(WHAT IS EXPECTED) Return each line of the material verbatim.

┄┄┄┄┄┄

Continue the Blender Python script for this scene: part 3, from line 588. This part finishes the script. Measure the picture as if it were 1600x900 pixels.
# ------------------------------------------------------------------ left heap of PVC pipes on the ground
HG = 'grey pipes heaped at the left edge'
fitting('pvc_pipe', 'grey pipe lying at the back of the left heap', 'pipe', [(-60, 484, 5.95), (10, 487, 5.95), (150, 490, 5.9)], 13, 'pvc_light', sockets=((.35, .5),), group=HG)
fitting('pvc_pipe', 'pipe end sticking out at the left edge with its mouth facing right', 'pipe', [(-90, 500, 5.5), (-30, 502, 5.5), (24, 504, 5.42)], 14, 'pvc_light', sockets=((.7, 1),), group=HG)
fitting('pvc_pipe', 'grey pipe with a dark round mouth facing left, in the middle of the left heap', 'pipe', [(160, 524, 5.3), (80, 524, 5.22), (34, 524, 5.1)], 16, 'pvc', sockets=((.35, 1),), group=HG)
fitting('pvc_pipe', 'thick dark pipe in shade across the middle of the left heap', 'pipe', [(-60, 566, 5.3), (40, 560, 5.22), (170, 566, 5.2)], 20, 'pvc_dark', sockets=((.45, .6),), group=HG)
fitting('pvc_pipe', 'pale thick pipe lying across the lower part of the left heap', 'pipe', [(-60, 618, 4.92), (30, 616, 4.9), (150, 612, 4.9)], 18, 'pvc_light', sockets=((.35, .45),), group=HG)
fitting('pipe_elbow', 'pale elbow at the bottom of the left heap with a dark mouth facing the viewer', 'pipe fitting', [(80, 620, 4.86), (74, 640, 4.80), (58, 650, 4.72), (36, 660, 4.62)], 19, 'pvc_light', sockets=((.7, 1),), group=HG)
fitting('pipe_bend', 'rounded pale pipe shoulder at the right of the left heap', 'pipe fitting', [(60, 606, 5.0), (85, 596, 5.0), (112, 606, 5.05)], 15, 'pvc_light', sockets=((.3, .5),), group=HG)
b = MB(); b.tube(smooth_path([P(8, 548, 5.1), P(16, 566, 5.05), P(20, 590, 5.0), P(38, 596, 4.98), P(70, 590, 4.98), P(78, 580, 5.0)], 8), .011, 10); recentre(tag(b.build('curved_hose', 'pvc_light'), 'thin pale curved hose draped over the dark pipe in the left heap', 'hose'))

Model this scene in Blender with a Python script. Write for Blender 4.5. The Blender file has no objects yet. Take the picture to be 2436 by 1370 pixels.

┄┄┄┄┄┄

(THE RESPONSE)
Continue the Blender Python script for this scene: part 3, from line 588. This part finishes the script. Measure the picture as if it were 1600x900 pixels.
# ------------------------------------------------------------------ left heap of PVC pipes on the ground
HG = 'grey pipes heaped at the left edge'
fitting('pvc_pipe', 'grey pipe lying at the back of the left heap', 'pipe', [(-60, 484, 5.95), (10, 487, 5.95), (150, 490, 5.9)], 13, 'pvc_light', sockets=((.35, .5),), group=HG)
fitting('pvc_pipe', 'pipe end sticking out at the left edge with its mouth facing right', 'pipe', [(-90, 500, 5.5), (-30, 502, 5.5), (24, 504, 5.42)], 14, 'pvc_light', sockets=((.7, 1),), group=HG)
fitting('pvc_pipe', 'grey pipe with a dark round mouth facing left, in the middle of the left heap', 'pipe', [(160, 524, 5.3), (80, 524, 5.22), (34, 524, 5.1)], 16, 'pvc', sockets=((.35, 1),), group=HG)
fitting('pvc_pipe', 'thick dark pipe in shade across the middle of the left heap', 'pipe', [(-60, 566, 5.3), (40, 560, 5.22), (170, 566, 5.2)], 20, 'pvc_dark', sockets=((.45, .6),), group=HG)
fitting('pvc_pipe', 'pale thick pipe lying across the lower part of the left heap', 'pipe', [(-60, 618, 4.92), (30, 616, 4.9), (150, 612, 4.9)], 18, 'pvc_light', sockets=((.35, .45),), group=HG)
fitting('pipe_elbow', 'pale elbow at the bottom of the left heap with a dark mouth facing the viewer', 'pipe fitting', [(80, 620, 4.86), (74, 640, 4.80), (58, 650, 4.72), (36, 660, 4.62)], 19, 'pvc_light', sockets=((.7, 1),), group=HG)
fitting('pipe_bend', 'rounded pale pipe shoulder at the right of the left heap', 'pipe fitting', [(60, 606, 5.0), (85, 596, 5.0), (112, 606, 5.05)], 15, 'pvc_light', sockets=((.3, .5),), group=HG)
b = MB(); b.tube(smooth_path([P(8, 548, 5.1), P(16, 566, 5.05), P(20, 590, 5.0), P(38, 596, 4.98), P(70, 590, 4.98), P(78, 580, 5.0)], 8), .011, 10); recentre(tag(b.build('curved_hose', 'pvc_light'), 'thin pale curved hose draped over the dark pipe in the left heap', 'hose'))

Model this scene in Blender with a Python script. Write for Blender 4.5. The Blender file has no objects yet. Take the picture to be 2436 by 1370 pixels.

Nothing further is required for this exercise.